Abgeschleppt mit einem Abschleppmonster für Schwerlastwagen zur Begutachtung durch eine Werkstatt, Auftrag für den Heimtransport des guten Stückes . . . denn wir sind um die fünfhunder Kilometer weg von Freiburg, die Strecke möchte ich dem alten Herrn Magirus in dem Zustand nicht zumuten.

wieder abgehängt ~ im Vordergrund das Abschleppmonster
wieder abgehängt ~ im Vordergrund das Abschleppmonster

Seither warten wir auf den Transporter, aber das zieht sich hin. Denn für uns wird natürlich keine Extrawurst gebraten, klar. Der alte Herr Magirus wird auf einer Sammeltour aufgepickt, dann erst einmal in einem Depot abgestellt, bis er auf einer Auslieferungstour da hingebracht wird, wo ich mich dann um die Heilung kümmern kann, entweder Reparatur oder Tausch des Getriebes. Einen festen Termin gibt es weder für die Abholung noch für die Auslieferung, der Auftrag ging an eine Fremdfirma, und zu der kein Kontakt.
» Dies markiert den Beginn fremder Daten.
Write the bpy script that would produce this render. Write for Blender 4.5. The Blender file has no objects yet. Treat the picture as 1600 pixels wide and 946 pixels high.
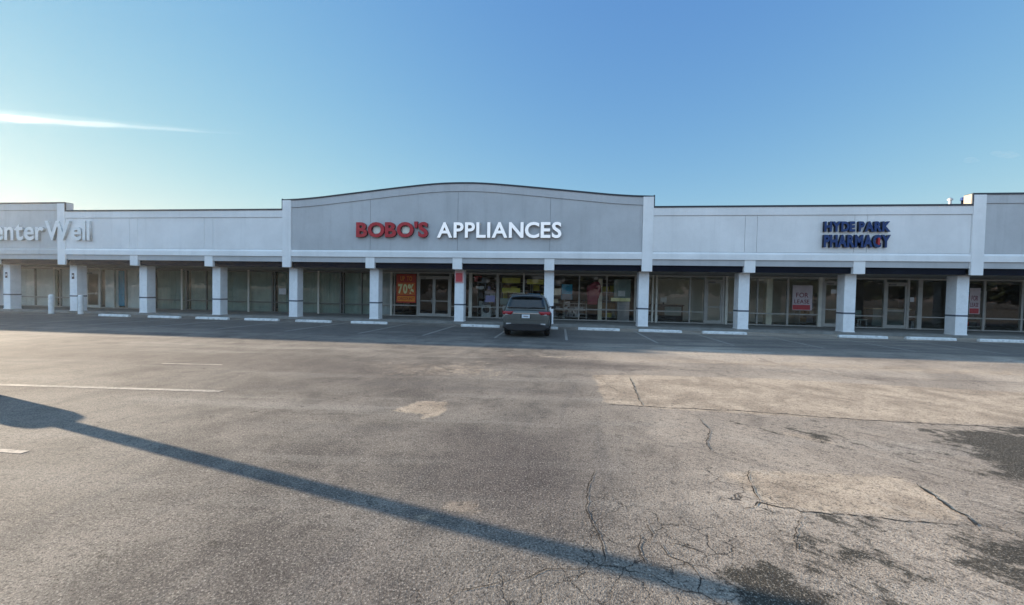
import bpy, math, random
import numpy as np
from mathutils import Vector, Matrix
random.seed(7); np.random.seed(7)
sc = bpy.context.scene
COL = sc.collection

# ------------------------------------------------------------------ camera
CAM_Z = 1.697
yaw, pitch, roll = -0.1138, -0.0248, 0.0186
cy_, sy_ = math.cos(yaw), math.sin(yaw); cp_, sp_ = math.cos(pitch), math.sin(pitch)
right = Vector((cy_, -sy_, 0))
fh = Vector((sy_, cy_, 0))
fwd = fh*cp_ + Vector((0, 0, sp_))
up0 = -fh*sp_ + Vector((0, 0, cp_))
camX = right*math.cos(roll) + up0*math.sin(roll)
camY = -right*math.sin(roll) + up0*math.cos(roll)
cd = bpy.data.cameras.new('camera'); cam = bpy.data.objects.new('camera', cd); COL.objects.link(cam)
cam.matrix_world = Matrix(((camX.x, camY.x, -fwd.x, 0), (camX.y, camY.y, -fwd.y, 0), (camX.z, camY.z, -fwd.z, CAM_Z), (0, 0, 0, 1)))
cd.sensor_width = 36; cd.lens = 13.5; cd.clip_start = .05; cd.clip_end = 20000
sc.camera = cam

# ------------------------------------------------------------------ sky, sun, exposure
SUN_EL = math.radians(11.3)
SUN_H = Vector((-.971, .238, 0))
SUN_DIR = (SUN_H*math.cos(SUN_EL) + Vector((0, 0, math.sin(SUN_EL)))).normalized()   # towards the sun
w = bpy.data.worlds.new('World'); sc.world = w; w.use_nodes = True
nt = w.node_tree; nt.nodes.clear()
sky = nt.nodes.new('ShaderNodeTexSky'); sky.sky_type = 'NISHITA'; sky.sun_disc = False
sky.sun_elevation = SUN_EL; sky.sun_rotation = math.atan2(SUN_H.x, SUN_H.y)
sky.altitude = 0; sky.air_density = 1.0; sky.dust_density = 0.0; sky.ozone_density = 4.0
EXPOSURE = 1.65
bg = nt.nodes.new('ShaderNodeBackground'); bg.inputs['Strength'].default_value = .1
wo = nt.nodes.new('ShaderNodeOutputWorld')
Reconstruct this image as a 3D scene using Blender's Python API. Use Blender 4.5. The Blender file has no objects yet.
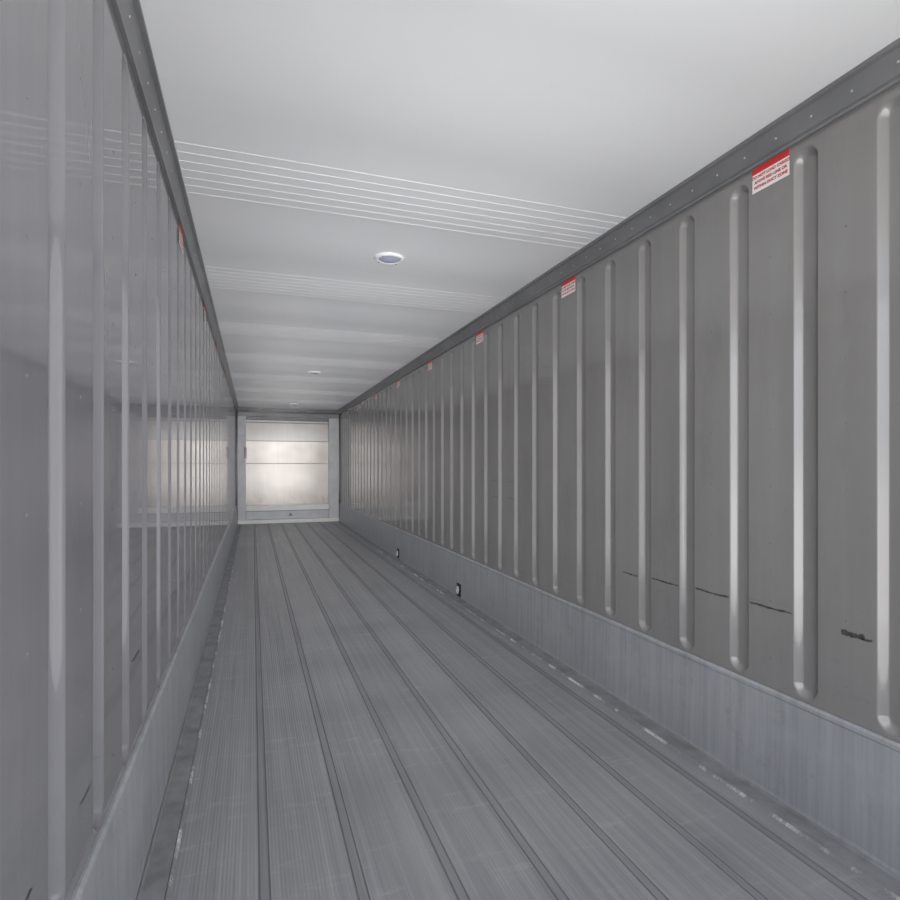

Nach Info des ADAC kann diese Chose zwei bis drei Wochen dauern, von denen jetzt knapp eine vergangen ist.

der alte Herr Magirus unter dem Schutz der Jungfrau höchstpersönlich
der alte Herr Magirus unter dem Schutz der Jungfrau höchstpersönlich

Gutes gibt es aber auch zu berichten. Tips von sachverständigen Freunden zum Beispiel. Eine unkomplizierte Zusage für ein Asyl für den alten Herrn Magirus und seinen dienstleistenden Reparateur 🙂 Und hier vor Ort sehr hilfsbereite Menschen, die einem Wildfremden aus der einen oder anderen Klemme helfen. Und wenn man sich bedankt für diese Hilfsleistungen, die ungefragt an einen herangetragen werden, heißt es nur: C’est normal! Iiiich finde es eher außergewöhnlich und phänomenal! Habt Dank, alle miteinander! Mercie bien!

und beschattet vor der heißen Sonne von einer freundlichen Linde
und beschattet vor der heißen Sonne von einer freundlichen Linde

Und so verbringen wir diese Wartezeit unter dem Schutz vor allen Unbillen des Schicksals der heiligen Jungfrau persönlich und und der heißen Sonne von einer großen und einer kleinen Linde, plus zweier Betula Pendula als Assistenz ~ man könnte es bei allem Pech schlechter erwischt haben!